Pope Francis knelt to kiss the feet of South Sudan’s previously warring leaders urging them to respect the armistice they signed and to commit to forming a unified government next month.

“I am asking you as a brother to stay in peace. I am asking you with my heart, let us go forward. There will be many problems but they will not overcome us. Resolve your problems,” Francis said.

A video released by the Vatican shows an aide helping Francis, who is 82, to kneel so he could kiss the feet of President Salva Kiir Mayardit. He then moved on to Vice Presidents-designate Riek Machar and Rebecca Nyandeng de Mabior.

Kiir and Machar were once rivals, with Kiir accusing Machar – his former deputy – of staging a 2013 coup.

Several years of civil war followed. However, last year they signed a peace agreement and they are now trying to form a stable government together.

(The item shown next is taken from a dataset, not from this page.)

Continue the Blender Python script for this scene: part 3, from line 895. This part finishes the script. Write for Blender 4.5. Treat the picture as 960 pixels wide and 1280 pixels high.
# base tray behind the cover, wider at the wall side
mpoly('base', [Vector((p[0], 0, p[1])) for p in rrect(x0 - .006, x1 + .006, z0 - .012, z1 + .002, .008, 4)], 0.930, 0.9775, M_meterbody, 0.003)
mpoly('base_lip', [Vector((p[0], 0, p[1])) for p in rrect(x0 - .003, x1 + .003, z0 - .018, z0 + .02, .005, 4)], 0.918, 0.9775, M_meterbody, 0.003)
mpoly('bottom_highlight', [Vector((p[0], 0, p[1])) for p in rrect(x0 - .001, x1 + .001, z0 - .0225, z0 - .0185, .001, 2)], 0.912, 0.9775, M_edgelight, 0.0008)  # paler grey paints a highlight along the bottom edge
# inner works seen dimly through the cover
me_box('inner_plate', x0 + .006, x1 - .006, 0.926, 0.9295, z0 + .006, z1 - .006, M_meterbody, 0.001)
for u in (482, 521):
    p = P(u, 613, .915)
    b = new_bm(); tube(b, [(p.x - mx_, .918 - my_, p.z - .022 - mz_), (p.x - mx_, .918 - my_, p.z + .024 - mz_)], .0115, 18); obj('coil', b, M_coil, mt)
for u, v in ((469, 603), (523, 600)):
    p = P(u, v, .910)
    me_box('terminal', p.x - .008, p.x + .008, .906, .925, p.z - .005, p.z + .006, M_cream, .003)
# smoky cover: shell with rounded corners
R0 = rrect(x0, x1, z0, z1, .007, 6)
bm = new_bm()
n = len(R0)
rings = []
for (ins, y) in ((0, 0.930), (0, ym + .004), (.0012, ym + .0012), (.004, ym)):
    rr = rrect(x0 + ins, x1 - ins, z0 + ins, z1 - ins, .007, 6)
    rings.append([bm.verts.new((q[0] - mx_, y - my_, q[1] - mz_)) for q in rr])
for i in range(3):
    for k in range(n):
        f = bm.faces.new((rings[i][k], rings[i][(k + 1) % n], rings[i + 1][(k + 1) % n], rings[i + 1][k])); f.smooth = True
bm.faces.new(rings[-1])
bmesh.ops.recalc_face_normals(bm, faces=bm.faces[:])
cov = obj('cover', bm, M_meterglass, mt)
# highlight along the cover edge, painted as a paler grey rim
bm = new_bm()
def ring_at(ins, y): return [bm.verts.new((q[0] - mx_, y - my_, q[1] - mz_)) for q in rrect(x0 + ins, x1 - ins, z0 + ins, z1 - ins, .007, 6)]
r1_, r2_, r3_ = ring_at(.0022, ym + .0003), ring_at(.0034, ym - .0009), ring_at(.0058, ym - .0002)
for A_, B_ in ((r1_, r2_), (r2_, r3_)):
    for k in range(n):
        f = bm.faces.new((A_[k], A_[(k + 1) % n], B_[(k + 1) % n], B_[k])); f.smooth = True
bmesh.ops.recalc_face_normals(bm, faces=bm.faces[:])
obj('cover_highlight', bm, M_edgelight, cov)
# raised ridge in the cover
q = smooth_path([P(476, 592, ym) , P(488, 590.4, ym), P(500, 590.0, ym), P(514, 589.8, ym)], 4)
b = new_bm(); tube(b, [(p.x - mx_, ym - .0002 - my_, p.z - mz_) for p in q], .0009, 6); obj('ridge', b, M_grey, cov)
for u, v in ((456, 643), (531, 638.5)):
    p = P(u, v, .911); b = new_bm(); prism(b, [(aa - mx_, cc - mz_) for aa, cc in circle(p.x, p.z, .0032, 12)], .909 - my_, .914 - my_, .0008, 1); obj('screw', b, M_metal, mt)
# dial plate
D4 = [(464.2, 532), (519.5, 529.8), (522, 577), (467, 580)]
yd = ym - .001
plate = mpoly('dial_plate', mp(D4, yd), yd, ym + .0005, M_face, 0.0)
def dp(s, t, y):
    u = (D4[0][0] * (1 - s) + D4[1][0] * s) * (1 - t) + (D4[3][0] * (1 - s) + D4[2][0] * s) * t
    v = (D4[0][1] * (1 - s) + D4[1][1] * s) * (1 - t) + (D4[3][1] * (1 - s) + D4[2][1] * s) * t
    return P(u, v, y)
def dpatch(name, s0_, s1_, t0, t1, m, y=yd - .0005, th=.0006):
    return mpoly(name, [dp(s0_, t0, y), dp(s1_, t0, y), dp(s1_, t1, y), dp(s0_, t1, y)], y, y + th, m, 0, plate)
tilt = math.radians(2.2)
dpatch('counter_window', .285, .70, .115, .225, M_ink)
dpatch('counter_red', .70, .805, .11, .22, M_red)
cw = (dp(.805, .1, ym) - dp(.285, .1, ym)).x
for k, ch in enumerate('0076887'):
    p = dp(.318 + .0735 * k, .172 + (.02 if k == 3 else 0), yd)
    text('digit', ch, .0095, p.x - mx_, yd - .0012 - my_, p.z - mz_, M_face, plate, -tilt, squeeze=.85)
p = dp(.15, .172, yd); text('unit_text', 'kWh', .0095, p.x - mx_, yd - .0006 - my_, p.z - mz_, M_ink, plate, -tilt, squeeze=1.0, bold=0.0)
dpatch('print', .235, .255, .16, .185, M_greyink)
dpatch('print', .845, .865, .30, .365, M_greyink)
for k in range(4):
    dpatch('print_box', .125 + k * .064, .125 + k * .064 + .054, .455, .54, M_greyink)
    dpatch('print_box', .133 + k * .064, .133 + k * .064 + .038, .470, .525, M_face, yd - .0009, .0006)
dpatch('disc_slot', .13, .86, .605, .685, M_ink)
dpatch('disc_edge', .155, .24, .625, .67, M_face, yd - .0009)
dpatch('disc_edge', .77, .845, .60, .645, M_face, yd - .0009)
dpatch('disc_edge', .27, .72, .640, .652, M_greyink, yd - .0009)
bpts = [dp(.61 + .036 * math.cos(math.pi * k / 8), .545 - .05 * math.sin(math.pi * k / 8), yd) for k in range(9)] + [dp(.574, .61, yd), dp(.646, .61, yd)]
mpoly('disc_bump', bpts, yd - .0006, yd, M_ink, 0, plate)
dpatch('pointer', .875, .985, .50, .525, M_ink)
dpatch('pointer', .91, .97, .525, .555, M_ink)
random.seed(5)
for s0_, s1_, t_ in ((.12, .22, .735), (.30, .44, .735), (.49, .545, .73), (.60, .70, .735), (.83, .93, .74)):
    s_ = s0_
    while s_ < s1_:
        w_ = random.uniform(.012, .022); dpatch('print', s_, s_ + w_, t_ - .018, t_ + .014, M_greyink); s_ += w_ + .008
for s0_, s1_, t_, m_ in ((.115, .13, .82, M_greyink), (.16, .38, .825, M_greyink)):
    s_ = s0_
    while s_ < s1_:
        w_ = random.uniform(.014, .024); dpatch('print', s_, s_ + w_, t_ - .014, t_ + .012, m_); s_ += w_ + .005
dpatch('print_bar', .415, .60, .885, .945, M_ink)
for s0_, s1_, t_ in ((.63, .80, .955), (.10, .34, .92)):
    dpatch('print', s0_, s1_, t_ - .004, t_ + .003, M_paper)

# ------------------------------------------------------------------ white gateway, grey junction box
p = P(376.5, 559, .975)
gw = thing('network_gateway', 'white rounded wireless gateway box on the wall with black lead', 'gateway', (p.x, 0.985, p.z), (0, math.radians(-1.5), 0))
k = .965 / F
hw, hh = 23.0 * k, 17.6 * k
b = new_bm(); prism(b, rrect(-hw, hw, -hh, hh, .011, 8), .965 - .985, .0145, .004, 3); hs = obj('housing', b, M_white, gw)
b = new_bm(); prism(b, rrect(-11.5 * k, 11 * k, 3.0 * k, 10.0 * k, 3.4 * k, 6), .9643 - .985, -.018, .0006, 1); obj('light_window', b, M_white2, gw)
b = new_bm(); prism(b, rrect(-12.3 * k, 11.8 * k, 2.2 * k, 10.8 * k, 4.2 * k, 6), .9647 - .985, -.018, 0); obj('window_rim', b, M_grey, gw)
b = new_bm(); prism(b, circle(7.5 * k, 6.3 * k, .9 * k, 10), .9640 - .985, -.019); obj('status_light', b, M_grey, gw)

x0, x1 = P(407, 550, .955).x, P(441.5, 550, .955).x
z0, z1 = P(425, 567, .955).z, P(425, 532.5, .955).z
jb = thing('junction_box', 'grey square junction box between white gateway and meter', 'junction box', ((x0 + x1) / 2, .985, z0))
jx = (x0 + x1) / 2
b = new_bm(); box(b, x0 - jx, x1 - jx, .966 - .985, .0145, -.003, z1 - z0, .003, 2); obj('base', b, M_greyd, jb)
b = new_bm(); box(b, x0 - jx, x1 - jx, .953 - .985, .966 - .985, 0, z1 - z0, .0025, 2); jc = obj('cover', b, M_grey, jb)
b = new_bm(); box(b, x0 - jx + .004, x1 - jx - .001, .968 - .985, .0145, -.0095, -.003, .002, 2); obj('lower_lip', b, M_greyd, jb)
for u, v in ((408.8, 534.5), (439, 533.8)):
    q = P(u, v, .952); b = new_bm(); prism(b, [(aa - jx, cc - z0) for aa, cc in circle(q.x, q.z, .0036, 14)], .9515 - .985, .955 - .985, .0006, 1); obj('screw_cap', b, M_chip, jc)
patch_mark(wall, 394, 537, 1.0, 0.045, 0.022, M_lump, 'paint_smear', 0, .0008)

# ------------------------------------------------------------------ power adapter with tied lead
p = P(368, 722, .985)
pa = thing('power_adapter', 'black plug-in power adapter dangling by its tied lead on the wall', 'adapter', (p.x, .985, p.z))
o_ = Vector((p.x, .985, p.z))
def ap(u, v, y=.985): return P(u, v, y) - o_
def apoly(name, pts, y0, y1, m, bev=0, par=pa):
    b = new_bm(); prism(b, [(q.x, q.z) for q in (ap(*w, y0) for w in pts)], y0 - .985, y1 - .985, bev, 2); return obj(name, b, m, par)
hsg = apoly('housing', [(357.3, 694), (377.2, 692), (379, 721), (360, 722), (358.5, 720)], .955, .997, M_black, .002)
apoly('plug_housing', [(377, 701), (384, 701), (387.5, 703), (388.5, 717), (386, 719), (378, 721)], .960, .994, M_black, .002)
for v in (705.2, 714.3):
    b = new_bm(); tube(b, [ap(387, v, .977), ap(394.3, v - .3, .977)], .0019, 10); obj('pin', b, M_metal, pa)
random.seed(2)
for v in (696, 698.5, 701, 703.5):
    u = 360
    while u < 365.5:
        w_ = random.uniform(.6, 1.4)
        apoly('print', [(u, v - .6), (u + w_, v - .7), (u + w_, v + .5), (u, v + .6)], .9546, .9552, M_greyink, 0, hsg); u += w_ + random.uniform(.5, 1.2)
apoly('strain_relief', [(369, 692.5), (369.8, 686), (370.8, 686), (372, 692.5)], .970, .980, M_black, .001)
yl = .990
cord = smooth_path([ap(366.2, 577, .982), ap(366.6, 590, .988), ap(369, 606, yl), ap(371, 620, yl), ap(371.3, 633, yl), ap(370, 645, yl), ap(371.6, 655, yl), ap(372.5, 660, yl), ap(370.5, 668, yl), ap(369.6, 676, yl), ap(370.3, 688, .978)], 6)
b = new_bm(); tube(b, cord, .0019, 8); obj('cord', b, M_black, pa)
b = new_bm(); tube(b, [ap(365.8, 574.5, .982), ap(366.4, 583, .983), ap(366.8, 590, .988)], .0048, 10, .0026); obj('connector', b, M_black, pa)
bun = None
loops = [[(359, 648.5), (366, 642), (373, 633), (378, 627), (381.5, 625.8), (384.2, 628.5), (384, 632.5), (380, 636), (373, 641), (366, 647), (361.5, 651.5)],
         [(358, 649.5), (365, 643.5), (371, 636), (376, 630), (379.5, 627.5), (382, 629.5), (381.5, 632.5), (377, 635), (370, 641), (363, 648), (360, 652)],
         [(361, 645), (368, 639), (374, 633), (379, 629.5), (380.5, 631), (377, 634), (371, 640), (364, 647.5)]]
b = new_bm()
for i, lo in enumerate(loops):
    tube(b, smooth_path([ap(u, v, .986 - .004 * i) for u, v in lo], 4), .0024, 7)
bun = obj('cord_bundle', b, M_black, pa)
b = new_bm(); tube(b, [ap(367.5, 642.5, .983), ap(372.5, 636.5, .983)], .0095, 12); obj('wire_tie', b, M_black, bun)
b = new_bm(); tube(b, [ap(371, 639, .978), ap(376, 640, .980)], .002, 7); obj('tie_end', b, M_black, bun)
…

The South Sudanese politicians were staying at the Pope’s Vatican residence for a two-day spiritual retreat, co-hosted by Francis and the head of the Anglican Church, Archbishop of Canterbury Justin Welby. The retreat was Welby’s idea.

The aim was to bring the South Sudanese leaders together for 24 hours of prayer and preaching in an attempt to heal bitter divisions before the country is due to set up a unity government.

“There will be struggles, disagreements among you but keep them within you, inside the office, so to speak,” Francis said in Italian as an aide translated into English. “But in front of the people, hold hands united. So, as simple citizens, you will become fathers of the nation.”

Sudan, which is predominantly Muslim, and the mainly Christian south fought for decades before South Sudan became independent in 2011.

Civil war broke out in South Sudan two years later after Mr Kiir, a Dinka, fired Mr Machar, from the Nuer ethnic group, from the vice presidency.

About 400,000 people died and more than a third of the country’s 12 million people were uprooted, sparking Africa’s worst refugee crisis since the 1994 Rwandan genocide.

The two sides signed a power-sharing deal in September calling on the main rival factions to assemble, screen and train their respective forces to create a national army before the formation of a unity government next month.